I am one of the few women who represent the co-operative in my community. I am responsible for encouraging my community members to join the co-operative. I also manage the purchases, deposits, and supply of cocoa for the co-operative members living in my community. I am also part of the Village Saving and Loans Association where women pool their financial resources in order to help others. This helps women to start income generating activities.

Graduating from the Women’s School of Leadership means I am able to help neighbouring villages to run training sessions and get other women involved in the co-operative. It is also a great opportunity to address gender matters in the co-operative and in our communities.

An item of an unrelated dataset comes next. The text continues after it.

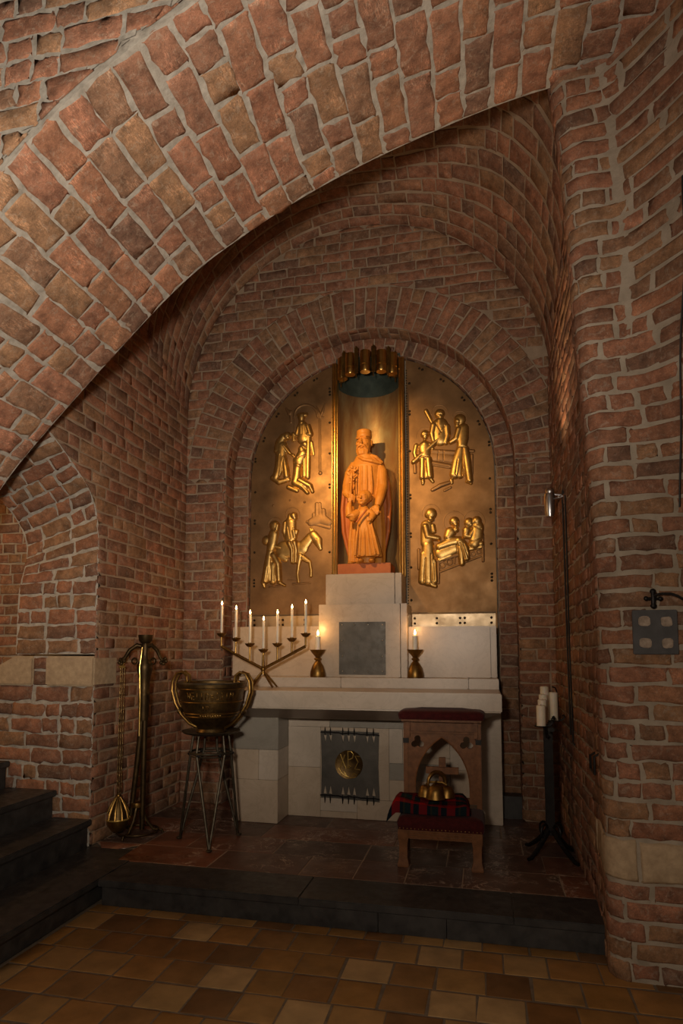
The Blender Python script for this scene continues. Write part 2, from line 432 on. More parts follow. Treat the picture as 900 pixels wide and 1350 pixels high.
    qu = np.stack([gu[:-1, :-1], gu[:-1, 1:], gu[1:, 1:], gu[1:, :-1]], -1).reshape(-1, 4)
    qv = np.stack([gv[:-1, :-1], gv[:-1, 1:], gv[1:, 1:], gv[1:, :-1]], -1).reshape(-1, 4)
    if keep is None:
        mvts = S(gu.ravel(), gv.ravel()); o = len(verts); w = mu+1
        idx = np.array([(r*w+c, r*w+c+1, (r+1)*w+c+1, (r+1)*w+c) for r in range(mv) for c in range(mu)])
        if flip: idx = idx[:, ::-1]
    else:
        qu, qv, ok, _ = pull(qu, qv); qu, qv = qu[ok], qv[ok]
        mvts = S(qu.ravel(), qv.ravel()); idx = np.arange(len(mvts)).reshape(-1, 4); o = len(verts)
        if flip: idx = idx[:, ::-1]
    verts = np.concatenate([verts, mvts]); faces = np.concatenate([faces, idx+o])
    me = bpy.data.meshes.new(name)
    me.vertices.add(len(verts)); me.vertices.foreach_set('co', verts.astype(np.float32).ravel())
    me.loops.add(faces.size); me.loops.foreach_set('vertex_index', faces.astype(np.int32).ravel())
    me.polygons.add(len(faces)); me.polygons.foreach_set('loop_start', np.arange(0, faces.size, 4, dtype=np.int32))
    me.polygons.foreach_set('loop_total', np.full(len(faces), 4, np.int32))
    me.polygons.foreach_set('use_smooth', np.ones(len(faces), bool))
    mi = np.zeros(len(faces), np.int32); mi[nbf:] = 1
    me.materials.append(M[mats[0]]); me.materials.append(M[mats[1]])
    me.polygons.foreach_set('material_index', mi)
    me.update(calc_edges=True); me.validate()
    ob = bpy.data.objects.new(name, me); COL.objects.link(ob)
    if kind: ob['kind'] = kind
    if parent: ob.parent = parent
    return ob
def V3(x, y, z): return np.stack(np.broadcast_arrays(x, y, z), -1).astype(float)
# ================================================================ THE SETTING
YB, CX, ZC = 4.82, -.91, 2.83          # back wall plane, niche axis, niche springing
XL, XR, PLAT = -2.45, .53, .135
LCX, LZ, LR = -.95, 3.4, 1.5           # wall arch of the vault
def vz(y): return LZ+.42*(YB-y)
ACX = np.array([-3.45, -3.25, -3.0, -2.65, -2.366, -2.043, -1.552, -1.29, -.951, -.585, -.233, .104, .425, .75, 1.1, 1.6])
ACZ = np.array([.4, 1.1, 1.75, 2.3, 2.59, 2.909, 3.371, 3.527, 3.708, 3.854, 3.961, 4.05, 4.1, 4.1, 4.03, 3.8])
def smooth_curve(xs, ys, n=240):
    t = np.arange(len(xs)); tt = np.linspace(0, len(xs)-1, n)
    x = np.interp(tt, t, xs); y = np.interp(tt, t, ys); k = 15
    for _ in range(2):
        xp = np.pad(x, k//2, mode='reflect', reflect_type='odd'); yp = np.pad(y, k//2, mode='reflect', reflect_type='odd')
        x = np.convolve(xp, np.ones(k)/k, 'valid'); y = np.convolve(yp, np.ones(k)/k, 'valid')
    s = np.concatenate([[0], np.cumsum(np.hypot(np.diff(x), np.diff(y)))])
    return x, y, s
ax_, az_, as_ = smooth_curve(ACX, ACZ)
arch_z = lambda x: np.interp(x, ax_, az_)
AF, AR = 1.88, 2.95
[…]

There are lots of widows and orphans in our community and I would like to set up an initiative to help these women look after their families. It’s particularly difficult for widows to access land. When their husband dies, all possessions are given back to his family, not to his wife. This is something I’d like to change. I want to help these women. For it to be a reality, not just a dream.

Jackline - Flower Producer, Kenya

I am Jackline. I am a single mom with three children. The two oldest are studying to be an engineer and a teacher and the youngest is in secondary school. They are doing well in school and also help me in and around the house with cleaning and washing clothes.

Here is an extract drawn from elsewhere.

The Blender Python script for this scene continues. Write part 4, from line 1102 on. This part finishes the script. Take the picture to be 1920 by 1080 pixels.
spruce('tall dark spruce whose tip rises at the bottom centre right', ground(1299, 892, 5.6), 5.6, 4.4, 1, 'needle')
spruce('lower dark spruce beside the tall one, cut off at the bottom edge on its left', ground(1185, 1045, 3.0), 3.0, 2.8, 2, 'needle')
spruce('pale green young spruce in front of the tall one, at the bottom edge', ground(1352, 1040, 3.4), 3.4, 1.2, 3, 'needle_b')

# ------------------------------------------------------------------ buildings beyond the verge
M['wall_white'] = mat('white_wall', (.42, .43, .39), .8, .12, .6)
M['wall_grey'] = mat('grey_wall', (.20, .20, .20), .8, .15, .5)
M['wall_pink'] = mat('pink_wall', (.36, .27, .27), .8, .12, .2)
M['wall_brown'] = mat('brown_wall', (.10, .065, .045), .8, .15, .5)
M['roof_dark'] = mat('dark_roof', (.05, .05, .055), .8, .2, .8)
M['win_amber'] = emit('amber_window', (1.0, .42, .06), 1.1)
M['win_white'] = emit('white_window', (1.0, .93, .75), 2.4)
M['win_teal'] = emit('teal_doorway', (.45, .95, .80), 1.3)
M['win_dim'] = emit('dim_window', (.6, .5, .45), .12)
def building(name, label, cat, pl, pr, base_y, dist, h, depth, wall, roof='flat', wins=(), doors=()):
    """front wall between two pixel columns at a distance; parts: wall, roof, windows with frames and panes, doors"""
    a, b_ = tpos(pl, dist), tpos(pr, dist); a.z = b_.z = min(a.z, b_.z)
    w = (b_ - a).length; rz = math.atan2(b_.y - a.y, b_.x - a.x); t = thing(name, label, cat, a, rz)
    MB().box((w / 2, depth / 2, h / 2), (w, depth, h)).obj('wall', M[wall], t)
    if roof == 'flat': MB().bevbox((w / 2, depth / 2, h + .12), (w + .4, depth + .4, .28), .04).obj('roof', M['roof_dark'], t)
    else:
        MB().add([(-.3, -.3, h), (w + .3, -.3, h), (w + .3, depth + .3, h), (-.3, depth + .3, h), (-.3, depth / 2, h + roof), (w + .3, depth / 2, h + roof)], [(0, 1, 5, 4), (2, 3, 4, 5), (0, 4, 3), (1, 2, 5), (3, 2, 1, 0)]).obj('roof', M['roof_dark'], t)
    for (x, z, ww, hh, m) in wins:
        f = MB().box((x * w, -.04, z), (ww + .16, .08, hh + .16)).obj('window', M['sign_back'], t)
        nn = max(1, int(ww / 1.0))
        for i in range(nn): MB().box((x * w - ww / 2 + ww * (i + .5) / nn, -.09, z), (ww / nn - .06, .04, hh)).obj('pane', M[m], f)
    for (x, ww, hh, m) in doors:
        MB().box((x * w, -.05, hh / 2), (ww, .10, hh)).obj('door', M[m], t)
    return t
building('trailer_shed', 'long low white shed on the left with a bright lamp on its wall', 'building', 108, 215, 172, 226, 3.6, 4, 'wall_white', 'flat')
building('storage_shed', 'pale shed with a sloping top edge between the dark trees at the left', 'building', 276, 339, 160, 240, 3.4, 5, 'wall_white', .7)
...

Our day starts at five in the morning. The children prepare to go to school. I myself am picked up by bus to go to the flower plantation, which is fortunate because it would otherwise be a five kilometre walk. I work there as a harvester and I specialize in harvesting and cleaning roses. Our flowers are really beautiful. The purple roses are my favorites.

Working on this flower farm has changed my family's life. I live in a better house and the children can go to school and continue their studies. I also put some money aside for my dream of one day working a larger piece of farmland and becoming a real business woman. In my spare time I also try to support other single mothers. We have a support group where we help each other with tips to get ahead in life. As a single mom without a job or network you really can't make it in Kenya.

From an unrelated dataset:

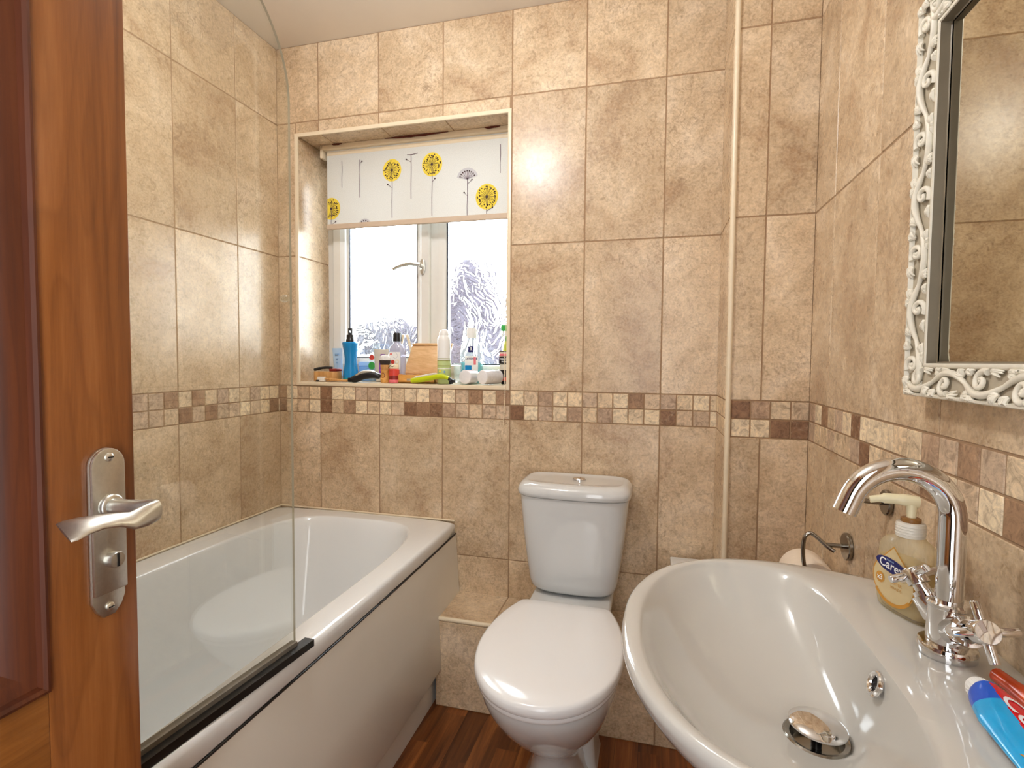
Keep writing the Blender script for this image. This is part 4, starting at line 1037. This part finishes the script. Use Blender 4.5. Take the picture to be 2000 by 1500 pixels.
# 11 red tin / small jar
t=thing('balm_jar','small red jar with dark printed bands right of the shaving brush','jar',(.466,.048,S))
m=MB(); m.lathe([(.0185,0),(.0195,.0015),(.0195,.012)],(.466,.048,S),n=30,mat=2,cap1=False); m.lathe([(.0195,.012),(.0195,.026)],(.466,.048,S),n=30,mat=1,cap0=False,cap1=False); m.lathe([(.0195,.026),(.0195,.05),(.017,.052)],(.466,.048,S),n=30,mat=0,cap0=False); m.build('jar_body',[M['pinkred'],M['darkred'],M['pink']],t)
m=MB(); m.lathe([(.0172,.0525),(.0178,.054),(.0178,.066),(.0165,.069),(.001,.0695)],(.466,.048,S),n=30); m.build('jar_lid',M['cream'],t)
m=MB(); m.stroke([(-.012,-.004),(-.004,.004),(.004,-.002),(.012,.004)],.0022,front(.464,.0298,S+.061),0); m.build('print_mark',M['black'],t,smooth=0,recalc=False)
# A-shaped wooden stand
t=thing('wooden_stand','pale wooden A-shaped stand behind the black-capped bottle','stand',(.455,.16,S))
m=MB()
for x0,x1 in ((.447,.400),(.463,.512)): m.box((-.004,-.006,0),(.004,.006,.190),0,.001,M=Matrix.Translation((x1,.165,S+.002))@Matrix.Rotation(math.atan2(x0-x1,.185),4,'Y'))
m.box((.42,.160,S+.06),(.49,.170,S+.068),0,.001); m.build('stand_frame',M['trim'],t)
# 12 open wooden box
t=thing('wooden_box','open hinged wooden box with raised lid in the middle of the sill','box',(.56,.08,S))
m=MB(); x0,x1,y0,y1=.476,.634,.045,.112
m.box((x0,y0,S),(x1,y0+.005,S+.031),0,.001); m.box((x0,y1-.005,S),(x1,y1,S+.031),0,.001); m.box((x0,y0,S),(x0+.005,y1,S+.031),0,.001); m.box((x1-.005,y0,S),(x1,y1,S+.031),0,.001); m.box((x0,y0,S),(x1,y1,S+.004),0); m.build('box_base',M['orangewood'],t)
m=MB(); Lm=Matrix.Translation((.557,.112,S+.033))@Matrix.Rotation(R(9),4,'Z')@Matrix.Rotation(R(-14),4,'X')
sk=Matrix(((1,0,.26,0),(0,1,0,0),(0,0,1,0),(0,0,0,1)))
m.box((-.079,-.004,0),(.079,.004,.118),0,.001,M=Lm@sk); m.box((-.079,-.012,.112),(.079,.004,.119),0,.001,M=Lm@sk); m.build('box_lid',M['pinewood'],t)
m=MB(); m.box((.52,.0435,S+.009),(.535,.0455,S+.017),0,.0005); m.build('clasp',M['satin'],t)
# 13 aerosol
t=thing('deodorant_can','white spray can with pale green label right of the wooden box','spray can',(.665,.055,S))
m=MB(); m.lathe([(.023,0),(.0248,.003),(.0248,.086)],(.665,.055,S),n=36,mat=1,cap1=False); m.lathe([(.0248,.086),(.0248,.158),(.0235,.168),(.0185,.176)],(.665,.055,S),n=36,mat=0,cap0=False)
for z in (.09,.083,.064,.054): m.lathe([(.0249,z),(.0249,z+.003)],(.665,.055,S),n=36,mat=2 if z>.06 else 0,cap0=False,cap1=False)
m.lathe([(.0249,.067),(.0249,.080)],(.665,.055,S),n=36,mat=3,cap0=False,cap1=False)
m.disc((-.006,.046),.004,front(.665,.0298,S),4,16); m.disc((.011,.044),.004,front(.665,.031,S),5,16)
m.build('can_body',[M['white'],M['palegreen'],M['olive'],M['palegreen'],M['yellow'],M['midblue']],t)
m=MB(); m.lathe([(.0178,.176),(.018,.178),(.0172,.188),(.013,.196),(.006,.199),(.0005,.1995)],(.665,.055,S),n=30); m.build('cap',M['white'],t)
# 14 lime green razor
t=thing('electric_razor','lime green electric razor lying at the front of the sill','razor',(.63,.02,S))
m=MB(); pts=spl([(.551,.020,S+.0105),(.58,.0195,S+.014),(.62,.018,S+.021),(.655,.0165,S+.027),(.68,.015,S+.027),(.70,.014,S+.021)],5)
nq=len(pts); m.tube(pts,[.007+.004*math.sin(PI*min(1,.15+i/nq)) for i in range(nq)],14); m.build('razor_handle',M['lime'],t)
m=MB(); m.tube(spl([(.562,.0185,S+.021),(.60,.017,S+.0275),(.635,.0155,S+.034),(.655,.0145,S+.0365)],5),[.003,.0045]+[.0052]*12+[.004,.003],10); m.build('grip_panel',M['offwhite'],t)
m=MB(); m.tube([(.698,.014,S+.021),(.710,.014,S+.015)],[.0065,.006],10); m.box((.704,.002,S+.0005),(.712,.026,S+.016),0,.002); m.box((.71,.001,S+.006),(.722,.027,S+.018),0,.002); m.build('razor_head',M['black'],t)
# 15 mouthwash
t=thing('mouthwash_bottle','large clear mouthwash bottle with teal liquid and white cap','bottle',(.742,.14,S))
m=MB(); m.loft([rr3(a_,b_,r_,.742,.14,S+z) for a_,b_,r_,z in ((.080,.046,.016,0),(.085,.05,.018,.003),(.085,.05,.018,.120),(.078,.046,.018,.140),(.05,.04,.018,.156),(.03,.03,.0149,.163),(.029,.029,.0144,.170))]); m.build('bottle_body',M['clearbot'],t)
m=MB(); m.loft([rr3(a_,b_,r_,.742,.14,S+z) for a_,b_,r_,z in ((.076,.042,.014,.003),(.081,.046,.016,.006),(.081,.046,.016,.078))]); m.build('liquid',M['tealliq'],t)
m=MB(); m.lathe([(.0185,.1705),(.019,.173),(.0185,.206),(.017,.209),(.001,.2095)],(.742,.14,S),n=30)
for i in range(24): m.tube([(.742+.0187*math.cos(2*PI*i/24),.14+.0187*math.sin(2*PI*i/24),S+.176),(.742+.0184*math.cos(2*PI*i/24),.14+.0184*math.sin(2*PI*i/24),S+.203)],.0008,5)
m.build('cap',M['white'],t)
m=MB(); m.flat(rrect(.052,.062,.004,4),front(.75,.1142,S+.072),0); m.flat(rrect(.022,.022,.002,3),front(.748,.1138,S+.128),1); m.text('R',.02,front(.748,.1134,S+.128),0,.0003); m.text('LISTERINE',.0105,front(.75,.1138,S+.092),1,.0002); m.box((.759,.1135,S+.070),(.768,.114,S+.098),2); m.flat(rrect(.026,.028,.002,3),front(.738,.1138,S+.054),3)
m.build('label',[M['white'],M['navy'],M['pink'],M['blue']],t,smooth=0,recalc=False)
# small clear tumbler
t=thing('clear_tumbler','small clear plastic tumbler between the spray can and mouthwash','tumbler',(.697,.115,S))
m=MB(); m.lathe([(.014,0),(.0155,.002),(.017,.075),(.0158,.075),(.0145,.004),(.001,.004)],(.697,.115,S),n=28); o=m.build('cup_body',M['clearbot'],t)
# 16 cotton pad packs
for i,(x,y,lab) in enumerate(((.754,.032,'left-hand pack of white cotton pads in torn clear film on the sill'),(.818,.036,'cotton pad pack lying nearest the right window reveal'))):
    t=thing('cotton_pads',lab,'cotton pads',(x,y,S),'cotton pad packs on the sill')
    dirv=Vector((.45,.89,0)) if i else Vector((.22,.97,0)); Ln=.085 if i else .06; c0=Vector((x,y,S+.0265))
    m=MB(); pr=[]; nP=14
    for j in range(nP):
        z=Ln*j/nP; pr+= [(.0245,z+.0003),(.0255,z+Ln/nP*.3),(.0255,z+Ln/nP*.7),(.0245,z+Ln/nP*.98)]
    m.lathe([(.022,-.0005)]+pr+[(.022,Ln)],c0,dirv,32); m.build('pads',M['cotton'],t)
    m=MB(); m.lathe([(.0262,.004),(.0264,.03),(.0262,Ln),(.012,Ln+.006)],c0,dirv,32,cap0=False,cap1=False)
    if i==0:
        A=c0+Vector((-.024,-.006,.012)); 
        m.add([A,A+Vector((-.01,-.012,.012)),A+Vector((-.006,-.02,-.02)),A+Vector((.012,-.028,-.05)),A+Vector((.022,-.030,-.053)),A+Vector((.024,-.022,-.028)),A+Vector((.008,-.008,-.01))],[[0,1,2,6],[2,3,4,5],[2,5,6]])
    m.build('plastic_wrap',M['film'],t)
# 17 tube at right
def right_print(m,x,y):
    m.box((x-.020,y-.0105,S+.075),(x+.020,y-.0090,S+.100),1); m.box((x-.021,y-.0078,S+.104),(x+.021,y-.0060,S+.112),2); m.box((x-.018,y-.0135,S+.022),(x+.018,y-.0120,S+.052),1); m.box((x-.018,y-.0140,S+.012),(x+.018,y-.0128,S+.026),3)
    m.text('PEEL-OFF',.0085,front(x,y-.0108,S+.092),4,.0002); m.text('MASK',.0085,front(x,y-.0112,S+.082),4,.0002); m.box((x-.0225,y-.0022,S+.119),(x+.0225,y+.0022,S+.1225),1)
squeeze_tube('face_mask_tube','grey, black and red face mask tube by the right reveal',.878,.125,.122,.0225,[M['offwhite'],M['black'],M['pink'],M['pinkred'],M['white']],M['black'],.014,right_print)
# 18 green spray bottle
t=thing('trigger_bottle','green and yellow trigger bottle at the right edge of the window','bottle',(.874,.178,S))
m=MB(); m.lathe([(.026,0),(.028,.003),(.028,.09),(.024,.115),(.016,.15),(.0145,.160)],(.874,.178,S),n=30,mat=0,cap1=False); m.lathe([(.0145,.160),(.013,.178),(.001,.179)],(.874,.178,S),n=30,mat=1,cap0=False); m.build('bottle_body',[M['lime'],M['green']],t)
m=MB(); m.lathe([(.013,.178),(.0135,.195),(.009,.198)],(.874,.178,S),n=24,mat=0); m.box((.848,.168,S+.198),(.883,.188,S+.222),1,.004); m.tube([(.856,.178,S+.20),(.850,.178,S+.175)],.003,8,0); m.build('trigger_head',[M['white'],M['green']],t)

# ------------------------------------------------------------------ light
wd=bpy.data.worlds.new('World'); SC.world=wd; wd.use_nodes=True; nt=wd.node_tree
bg=nt.nodes['Background']; bg.inputs[0].default_value=(.87,.945,1,1); bg.inputs[1].default_value=21.0
def area(name,loc,rot,sx_,sy_,power,col,portal=False):
    l=bpy.data.lights.new(name,'AREA'); l.shape='RECTANGLE'; l.size=sx_; l.size_y=sy_; l.energy=power; l.color=col
    o=bpy.data.objects.new(name,l); C.objects.link(o); o.location=loc; o.rotation_euler=rot
    if portal: l.cycles.is_portal=True
    return o
area('window_portal',((hx0+hx1)/2,.31,(hz0+hz1)/2),(R(-90),0,0),hx1-hx0,hz1-hz0,1,(1,1,1),True)
lp=bpy.data.lights.new('added_room_fill','POINT'); lp.energy=18; lp.shadow_soft_size=.08; lp.color=(.97,.985,1)  # added fill lamp, out of view, evens out the ambient light
lpo=bpy.data.objects.new('added_room_fill',lp); C.objects.link(lpo); lpo.location=(.82,-.95,2.10)
m=MB(); m.lathe([(.001,ZC-.0005),(.075,ZC-.0005),(.075,ZC-.012),(.06,ZC-.022),(.02,ZC-.026),(.02,2.215),(.034,2.21),(.034,2.185),(.001,2.184)],(.82,-.95,0),n=40)
struct(m.build('added_fill_fitting',M['white']))  # unseen fitting, added only to carry the fill lamp
area('added_doorway_fill',(1.36,-2.16,1.2),(R(90),0,0),.42,1.5,8,(.97,.985,1))  # added soft fill in the doorway, brightens surfaces facing the camera

# ------------------------------------------------------------------ camera
cam=bpy.data.cameras.new('camera'); co=bpy.data.objects.new('camera',cam); C.objects.link(co)
yaw,pit,rol=-.2599602594,-.0452960570,.0082191328
cy,sy_=math.cos(yaw),math.sin(yaw); cp,sp2=math.cos(pit),math.sin(pit)
fw=Vector((sy_*cp,cy*cp,sp2)); rt=Vector((cy,-sy_,0)); upv=rt.cross(fw)
r2=rt*math.cos(rol)+upv*math.sin(rol); u2=-rt*math.sin(rol)+upv*math.cos(rol)
co.matrix_world=Matrix(((r2.x,u2.x,-fw.x,1.40561),(r2.y,u2.y,-fw.y,-1.75666),(r2.z,u2.z,-fw.z,1.12219),(0,0,0,1)))
cam.sensor_fit='HORIZONTAL'; cam.sensor_width=36; cam.lens=1030.5765/2000*36; cam.clip_start=.01
SC.camera=co
vs=SC.view_settings; vs.view_transform='Standard'; vs.look='None'; vs.gamma=1; vs.use_curve_mapping=False; vs.exposure=0.5
cy_=SC.cycles; cy_.use_denoising=True; cy_.max_bounces=8; cy_.diffuse_bounces=4; cy_.glossy_bounces=5; cy_.transmission_bounces=6; cy_.transparent_max_bounces=20; cy_.use_adaptive_sampling=True; cy_.adaptive_threshold=.07; cy_.adaptive_min_samples=16; cy_.sample_clamp_indirect=8; cy_.caustics_reflective=False; cy_.caustics_refractive=False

Nercy Altagracia Amesquita - Banana Producer, Dominican Republic

My name is Nercy Altagracia Amesquita, and I’m 47 years old. I live in Guayubincito in the Montecristi province of the Dominican Republic. I work at Paradise at banana unpacking.

I’ve benefited greatly from the Fairtrade premium. I’ve been able to resolve problems with my house. I’m currently building my house. I’ve built the foundations. My bed was in bad condition, and now I have a new one. We had a lot of water problems with the tanks we had, and when the new water tank is ready, we’ll be able to keep a supply of water. We also have some garbage bins that were donated through the premium, and with the 20%, I’ve been able to pay off some debts. I’ve also been able to obtain school supplies for my daughter, so she can keep going to school.

I’m happy with the Fairtrade premium, and I would like it to continue, so that I can make more progress in resolving things in my house.

Ika Irawati - Youth Leader, Karmatera Cooperative, Indonesia

I want to raise awareness among the youth on the economic potential of sustainable local organic farming. The youth can make coconut sugar, farm organic fruits, and sell or export it through Karmatera cooperative. Local economic solutions are helpful for the youth instead of finding jobs outside the village. If we promote and support the youth to thrive in the sustainable local economic potential, it will lead to a gradual shift within the youth, to move away from economic activities that involve the exploitation of natural resources such as collecting woods and sands to sustainable local organic farming and eco-tourism.